His heart remains with Belleek and Fermanagh, even though the McLaughlins - another brother is well-known journalist Gerry - are actually Donegal natives, from Cloghore: “We lived half-a-mile on the Donegal side of the border. I played football with Ballyshannon, won an U14 medal with them," Liam added.

“But then we started playing with Erne Gaels. I passionately love Donegal but, if they play Fermanagh, I’m a Fermanagh man. Then, I have five Dubs, so I cheer Dublin on. I get an awful slagging, asked if I holiday in a county do I adopt them?”, he said with a chuckle.

Liam, modestly, doesn’t mention he captained the Erne county footballers to their first National League quarter-final in 1980, against Galway. There are other split loyalties, he confessed:  “Erne Gaels are my club.
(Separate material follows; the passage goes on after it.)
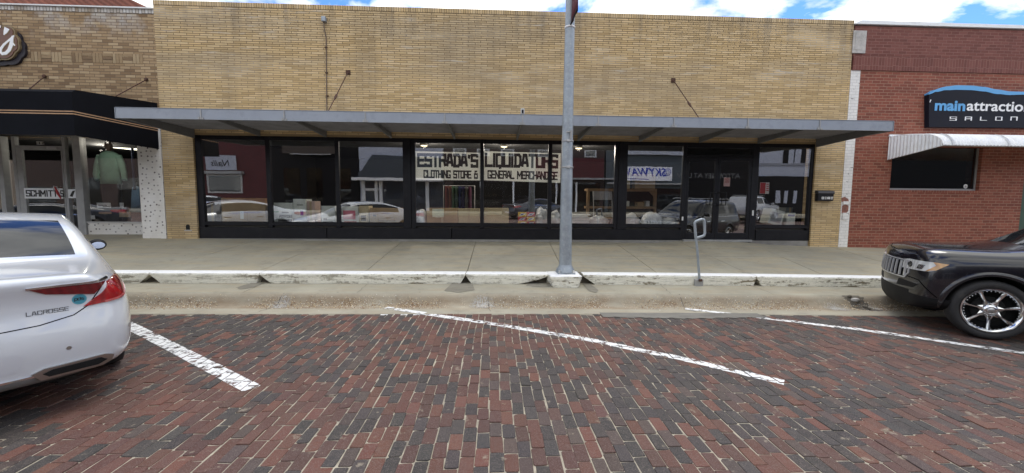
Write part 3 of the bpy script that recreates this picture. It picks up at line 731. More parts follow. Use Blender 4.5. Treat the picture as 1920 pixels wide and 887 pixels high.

Erne Gaels and Round Towers of Clondalkin.

“I’ve been club chairman, secretary, done the works with Towers.”

Asked who he’d support if the Gaels and Towers ever met, he laughs, before replying: “I’d refrain from commenting on that. I don’t know and I wouldn’t know until the ball had been thrown in. I suppose it would depend on which sideline I’d be on.”

On Sunday there’s no doubt which team he’ll be backing. This weekend, he will travel hopefully, with the aim that the New York Gold Cup will arrive back in Belleek.